Este mes han montado un obsceno musical anticatólico en la capilla congregacionalista de Islington. Presenta desnudez frontal completa, ninfas en ropa interior, una mujer violada en un altar católico y el Papa interpelando a sus cardenales con palabras obscenas. La mujer que es sacerdote de esta capilla, la reverenda Janet Wootten, leyó el libreto de antemano, así que sabía de qué se trataba. Claro que los congregacionalistas, o independientes, como se los llama a veces, siempre se han ensañado con los católicos. Oliver Cromwell era miembro de esta secta y juró literalmente que cuando él tuviera el poder no se practicaría el catolicismo. Decapitó y colgó católicos, o los quemó en la hoguera. Hoy la táctica consiste en enlodar nuestras creencias.

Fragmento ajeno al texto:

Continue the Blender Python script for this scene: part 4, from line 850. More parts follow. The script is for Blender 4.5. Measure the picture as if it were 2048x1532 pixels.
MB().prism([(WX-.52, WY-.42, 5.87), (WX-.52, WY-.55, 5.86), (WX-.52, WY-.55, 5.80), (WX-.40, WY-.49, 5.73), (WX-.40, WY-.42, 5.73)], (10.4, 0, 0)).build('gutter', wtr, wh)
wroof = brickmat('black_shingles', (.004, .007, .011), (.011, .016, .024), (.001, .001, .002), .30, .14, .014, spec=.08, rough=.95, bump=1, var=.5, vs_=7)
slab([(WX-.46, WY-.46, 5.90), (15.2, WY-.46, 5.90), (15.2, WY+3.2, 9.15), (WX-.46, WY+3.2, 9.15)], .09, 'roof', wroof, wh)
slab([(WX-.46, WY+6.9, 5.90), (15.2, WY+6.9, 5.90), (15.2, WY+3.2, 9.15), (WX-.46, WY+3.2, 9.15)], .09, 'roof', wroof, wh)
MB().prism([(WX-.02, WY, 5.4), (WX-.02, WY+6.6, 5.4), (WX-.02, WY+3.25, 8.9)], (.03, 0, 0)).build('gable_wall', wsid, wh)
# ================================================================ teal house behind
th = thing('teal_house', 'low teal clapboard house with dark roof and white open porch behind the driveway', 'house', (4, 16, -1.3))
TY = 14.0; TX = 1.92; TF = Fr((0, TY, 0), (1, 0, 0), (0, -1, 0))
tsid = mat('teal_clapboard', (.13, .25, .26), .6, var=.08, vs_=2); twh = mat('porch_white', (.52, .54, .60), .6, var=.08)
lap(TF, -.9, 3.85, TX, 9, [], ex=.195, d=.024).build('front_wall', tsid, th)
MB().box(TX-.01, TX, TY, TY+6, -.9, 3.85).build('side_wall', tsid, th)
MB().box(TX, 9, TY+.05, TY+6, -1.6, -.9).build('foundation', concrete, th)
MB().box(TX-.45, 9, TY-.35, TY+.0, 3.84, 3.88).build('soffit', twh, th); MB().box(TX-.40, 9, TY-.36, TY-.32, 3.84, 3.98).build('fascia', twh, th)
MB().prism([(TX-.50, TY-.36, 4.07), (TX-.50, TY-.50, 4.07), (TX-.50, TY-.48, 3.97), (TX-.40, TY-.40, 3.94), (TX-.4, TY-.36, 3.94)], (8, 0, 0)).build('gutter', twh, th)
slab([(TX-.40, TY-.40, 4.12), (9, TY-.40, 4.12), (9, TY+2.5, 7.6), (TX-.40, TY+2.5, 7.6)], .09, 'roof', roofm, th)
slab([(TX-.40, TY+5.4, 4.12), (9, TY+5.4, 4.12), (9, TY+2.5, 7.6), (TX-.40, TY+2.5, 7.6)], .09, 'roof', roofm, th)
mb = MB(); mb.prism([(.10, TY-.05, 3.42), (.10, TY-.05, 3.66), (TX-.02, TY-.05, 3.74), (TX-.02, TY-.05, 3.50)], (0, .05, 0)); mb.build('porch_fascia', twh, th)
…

No lo toleraremos más. La jerarquía católica, dirigida por el monje cardenal Basil Hume, ansia eludir los encontronazos y no protesta si la dejan tranquila. Pero es hora de que fray Hume regrese a su monasterio y se concentre en salvar su alma, allanando el camino para un campeón más aguerrido. Pues la verdad es que todo el carácter cristiano de nuestro país es amenazado por sus innumerables enemigos, externos e internos. La Iglesia Anglicana, con todos sus privilegios y recursos, ha sucumbido al secularismo sin pelear y abandona el campo de batalla despavorida y desordenada. Son los católicos quienes librarán la lucha contra el horrendo paganismo de los 90, y aseguro al señor Mount y a todos los que estén escuchando que sabremos pelear.